- WRITTEN INSTRUCTION: Reproduce the data exactly.

- INPUT FOR THIS TASK:
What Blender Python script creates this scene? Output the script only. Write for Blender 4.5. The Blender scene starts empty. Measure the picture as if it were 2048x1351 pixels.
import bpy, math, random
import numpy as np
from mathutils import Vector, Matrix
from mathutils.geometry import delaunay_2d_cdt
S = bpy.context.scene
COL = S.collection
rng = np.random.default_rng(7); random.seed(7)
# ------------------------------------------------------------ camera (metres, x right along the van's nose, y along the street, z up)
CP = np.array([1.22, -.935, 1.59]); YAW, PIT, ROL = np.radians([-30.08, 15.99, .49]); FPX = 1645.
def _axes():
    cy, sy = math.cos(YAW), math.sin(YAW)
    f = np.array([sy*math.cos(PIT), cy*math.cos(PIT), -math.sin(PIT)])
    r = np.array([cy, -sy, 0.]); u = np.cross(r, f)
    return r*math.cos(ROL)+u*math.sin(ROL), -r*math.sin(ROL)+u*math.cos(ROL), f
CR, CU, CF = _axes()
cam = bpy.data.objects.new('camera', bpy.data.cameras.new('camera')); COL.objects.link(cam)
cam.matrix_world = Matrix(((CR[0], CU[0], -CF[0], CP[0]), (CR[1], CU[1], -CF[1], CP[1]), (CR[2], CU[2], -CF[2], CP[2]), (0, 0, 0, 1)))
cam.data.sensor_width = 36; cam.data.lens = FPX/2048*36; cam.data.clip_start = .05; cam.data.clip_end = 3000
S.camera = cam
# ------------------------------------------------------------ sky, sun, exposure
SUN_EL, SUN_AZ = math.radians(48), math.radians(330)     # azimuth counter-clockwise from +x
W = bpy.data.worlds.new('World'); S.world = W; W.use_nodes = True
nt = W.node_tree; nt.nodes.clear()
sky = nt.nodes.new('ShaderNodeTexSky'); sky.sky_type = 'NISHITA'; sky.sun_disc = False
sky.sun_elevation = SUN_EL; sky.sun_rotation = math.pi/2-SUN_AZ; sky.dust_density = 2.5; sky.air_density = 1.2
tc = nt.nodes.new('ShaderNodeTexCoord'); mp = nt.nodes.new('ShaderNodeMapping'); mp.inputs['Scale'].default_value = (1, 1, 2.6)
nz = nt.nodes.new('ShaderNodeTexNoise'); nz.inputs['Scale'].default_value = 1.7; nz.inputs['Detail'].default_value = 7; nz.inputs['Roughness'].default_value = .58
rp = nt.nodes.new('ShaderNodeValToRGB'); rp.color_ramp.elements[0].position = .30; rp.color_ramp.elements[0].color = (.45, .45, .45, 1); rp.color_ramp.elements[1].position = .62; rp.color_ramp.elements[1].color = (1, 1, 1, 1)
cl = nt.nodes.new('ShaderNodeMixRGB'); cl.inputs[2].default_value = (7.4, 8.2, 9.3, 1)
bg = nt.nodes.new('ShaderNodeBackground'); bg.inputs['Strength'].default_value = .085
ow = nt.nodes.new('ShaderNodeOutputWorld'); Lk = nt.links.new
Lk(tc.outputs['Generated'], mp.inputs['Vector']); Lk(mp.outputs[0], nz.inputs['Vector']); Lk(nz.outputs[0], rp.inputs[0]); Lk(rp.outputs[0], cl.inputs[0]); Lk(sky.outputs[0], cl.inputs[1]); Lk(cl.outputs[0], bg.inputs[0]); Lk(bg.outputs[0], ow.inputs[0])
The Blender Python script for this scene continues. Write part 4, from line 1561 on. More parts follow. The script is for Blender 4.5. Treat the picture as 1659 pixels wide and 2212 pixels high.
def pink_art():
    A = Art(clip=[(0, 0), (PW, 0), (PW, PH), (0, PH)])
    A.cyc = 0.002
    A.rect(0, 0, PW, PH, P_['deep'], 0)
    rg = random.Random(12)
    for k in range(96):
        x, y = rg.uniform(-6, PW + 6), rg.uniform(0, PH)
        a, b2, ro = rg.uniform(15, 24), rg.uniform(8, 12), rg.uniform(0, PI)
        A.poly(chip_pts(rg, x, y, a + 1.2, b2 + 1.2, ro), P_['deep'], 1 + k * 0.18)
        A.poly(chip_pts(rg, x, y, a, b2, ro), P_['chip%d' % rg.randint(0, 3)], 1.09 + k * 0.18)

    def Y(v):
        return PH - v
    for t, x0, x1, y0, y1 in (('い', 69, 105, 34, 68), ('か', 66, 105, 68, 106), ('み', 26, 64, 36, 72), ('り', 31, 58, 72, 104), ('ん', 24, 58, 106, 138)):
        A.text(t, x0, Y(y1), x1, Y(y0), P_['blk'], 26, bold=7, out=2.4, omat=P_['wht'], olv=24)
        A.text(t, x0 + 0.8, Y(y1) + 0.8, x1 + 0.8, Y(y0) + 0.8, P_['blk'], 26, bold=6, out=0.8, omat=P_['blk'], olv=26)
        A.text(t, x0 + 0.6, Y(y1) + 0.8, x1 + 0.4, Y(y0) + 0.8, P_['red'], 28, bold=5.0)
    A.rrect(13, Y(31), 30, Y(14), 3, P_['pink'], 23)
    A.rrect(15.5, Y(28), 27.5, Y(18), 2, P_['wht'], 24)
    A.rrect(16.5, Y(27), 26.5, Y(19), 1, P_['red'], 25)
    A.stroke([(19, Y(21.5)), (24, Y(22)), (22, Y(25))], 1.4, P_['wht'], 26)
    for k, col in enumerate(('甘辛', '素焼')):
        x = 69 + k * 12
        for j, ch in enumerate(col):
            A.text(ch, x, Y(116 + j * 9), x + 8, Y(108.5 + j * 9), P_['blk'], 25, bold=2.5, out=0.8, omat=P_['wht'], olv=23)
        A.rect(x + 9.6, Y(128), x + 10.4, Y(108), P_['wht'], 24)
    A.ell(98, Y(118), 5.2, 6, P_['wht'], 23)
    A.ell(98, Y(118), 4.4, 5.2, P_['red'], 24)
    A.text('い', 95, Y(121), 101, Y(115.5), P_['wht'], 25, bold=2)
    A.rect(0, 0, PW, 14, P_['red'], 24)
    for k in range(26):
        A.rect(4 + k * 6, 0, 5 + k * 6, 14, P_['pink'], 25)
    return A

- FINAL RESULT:
What Blender Python script creates this scene? Output the script only. Write for Blender 4.5. The Blender scene starts empty. Measure the picture as if it were 2048x1351 pixels.
import bpy, math, random
import numpy as np
from mathutils import Vector, Matrix
from mathutils.geometry import delaunay_2d_cdt
S = bpy.context.scene
COL = S.collection
rng = np.random.default_rng(7); random.seed(7)
# ------------------------------------------------------------ camera (metres, x right along the van's nose, y along the street, z up)
CP = np.array([1.22, -.935, 1.59]); YAW, PIT, ROL = np.radians([-30.08, 15.99, .49]); FPX = 1645.
def _axes():
    cy, sy = math.cos(YAW), math.sin(YAW)
    f = np.array([sy*math.cos(PIT), cy*math.cos(PIT), -math.sin(PIT)])
    r = np.array([cy, -sy, 0.]); u = np.cross(r, f)
    return r*math.cos(ROL)+u*math.sin(ROL), -r*math.sin(ROL)+u*math.cos(ROL), f
CR, CU, CF = _axes()
cam = bpy.data.objects.new('camera', bpy.data.cameras.new('camera')); COL.objects.link(cam)
cam.matrix_world = Matrix(((CR[0], CU[0], -CF[0], CP[0]), (CR[1], CU[1], -CF[1], CP[1]), (CR[2], CU[2], -CF[2], CP[2]), (0, 0, 0, 1)))
cam.data.sensor_width = 36; cam.data.lens = FPX/2048*36; cam.data.clip_start = .05; cam.data.clip_end = 3000
S.camera = cam
# ------------------------------------------------------------ sky, sun, exposure
SUN_EL, SUN_AZ = math.radians(48), math.radians(330)     # azimuth counter-clockwise from +x
W = bpy.data.worlds.new('World'); S.world = W; W.use_nodes = True
nt = W.node_tree; nt.nodes.clear()
sky = nt.nodes.new('ShaderNodeTexSky'); sky.sky_type = 'NISHITA'; sky.sun_disc = False
sky.sun_elevation = SUN_EL; sky.sun_rotation = math.pi/2-SUN_AZ; sky.dust_density = 2.5; sky.air_density = 1.2
tc = nt.nodes.new('ShaderNodeTexCoord'); mp = nt.nodes.new('ShaderNodeMapping'); mp.inputs['Scale'].default_value = (1, 1, 2.6)
nz = nt.nodes.new('ShaderNodeTexNoise'); nz.inputs['Scale'].default_value = 1.7; nz.inputs['Detail'].default_value = 7; nz.inputs['Roughness'].default_value = .58
rp = nt.nodes.new('ShaderNodeValToRGB'); rp.color_ramp.elements[0].position = .30; rp.color_ramp.elements[0].color = (.45, .45, .45, 1); rp.color_ramp.elements[1].position = .62; rp.color_ramp.elements[1].color = (1, 1, 1, 1)
cl = nt.nodes.new('ShaderNodeMixRGB'); cl.inputs[2].default_value = (7.4, 8.2, 9.3, 1)
bg = nt.nodes.new('ShaderNodeBackground'); bg.inputs['Strength'].default_value = .085
ow = nt.nodes.new('ShaderNodeOutputWorld'); Lk = nt.links.new
Lk(tc.outputs['Generated'], mp.inputs['Vector']); Lk(mp.outputs[0], nz.inputs['Vector']); Lk(nz.outputs[0], rp.inputs[0]); Lk(rp.outputs[0], cl.inputs[0]); Lk(sky.outputs[0], cl.inputs[1]); Lk(cl.outputs[0], bg.inputs[0]); Lk(bg.outputs[0], ow.inputs[0])
The Blender Python script for this scene continues. Write part 4, from line 1561 on. More parts follow. The script is for Blender 4.5. Treat the picture as 1659 pixels wide and 2212 pixels high.
def pink_art():
    A = Art(clip=[(0, 0), (PW, 0), (PW, PH), (0, PH)])
    A.cyc = 0.002
    A.rect(0, 0, PW, PH, P_['deep'], 0)
    rg = random.Random(12)
    for k in range(96):
        x, y = rg.uniform(-6, PW + 6), rg.uniform(0, PH)
        a, b2, ro = rg.uniform(15, 24), rg.uniform(8, 12), rg.uniform(0, PI)
        A.poly(chip_pts(rg, x, y, a + 1.2, b2 + 1.2, ro), P_['deep'], 1 + k * 0.18)
        A.poly(chip_pts(rg, x, y, a, b2, ro), P_['chip%d' % rg.randint(0, 3)], 1.09 + k * 0.18)

    def Y(v):
        return PH - v
    for t, x0, x1, y0, y1 in (('い', 69, 105, 34, 68), ('か', 66, 105, 68, 106), ('み', 26, 64, 36, 72), ('り', 31, 58, 72, 104), ('ん', 24, 58, 106, 138)):
        A.text(t, x0, Y(y1), x1, Y(y0), P_['blk'], 26, bold=7, out=2.4, omat=P_['wht'], olv=24)
        A.text(t, x0 + 0.8, Y(y1) + 0.8, x1 + 0.8, Y(y0) + 0.8, P_['blk'], 26, bold=6, out=0.8, omat=P_['blk'], olv=26)
        A.text(t, x0 + 0.6, Y(y1) + 0.8, x1 + 0.4, Y(y0) + 0.8, P_['red'], 28, bold=5.0)
    A.rrect(13, Y(31), 30, Y(14), 3, P_['pink'], 23)
    A.rrect(15.5, Y(28), 27.5, Y(18), 2, P_['wht'], 24)
    A.rrect(16.5, Y(27), 26.5, Y(19), 1, P_['red'], 25)
    A.stroke([(19, Y(21.5)), (24, Y(22)), (22, Y(25))], 1.4, P_['wht'], 26)
    for k, col in enumerate(('甘辛', '素焼')):
        x = 69 + k * 12
        for j, ch in enumerate(col):
            A.text(ch, x, Y(116 + j * 9), x + 8, Y(108.5 + j * 9), P_['blk'], 25, bold=2.5, out=0.8, omat=P_['wht'], olv=23)
        A.rect(x + 9.6, Y(128), x + 10.4, Y(108), P_['wht'], 24)
    A.ell(98, Y(118), 5.2, 6, P_['wht'], 23)
    A.ell(98, Y(118), 4.4, 5.2, P_['red'], 24)
    A.text('い', 95, Y(121), 101, Y(115.5), P_['wht'], 25, bold=2)
    A.rect(0, 0, PW, 14, P_['red'], 24)
    for k in range(26):
        A.rect(4 + k * 6, 0, 5 + k * 6, 14, P_['pink'], 25)
    return A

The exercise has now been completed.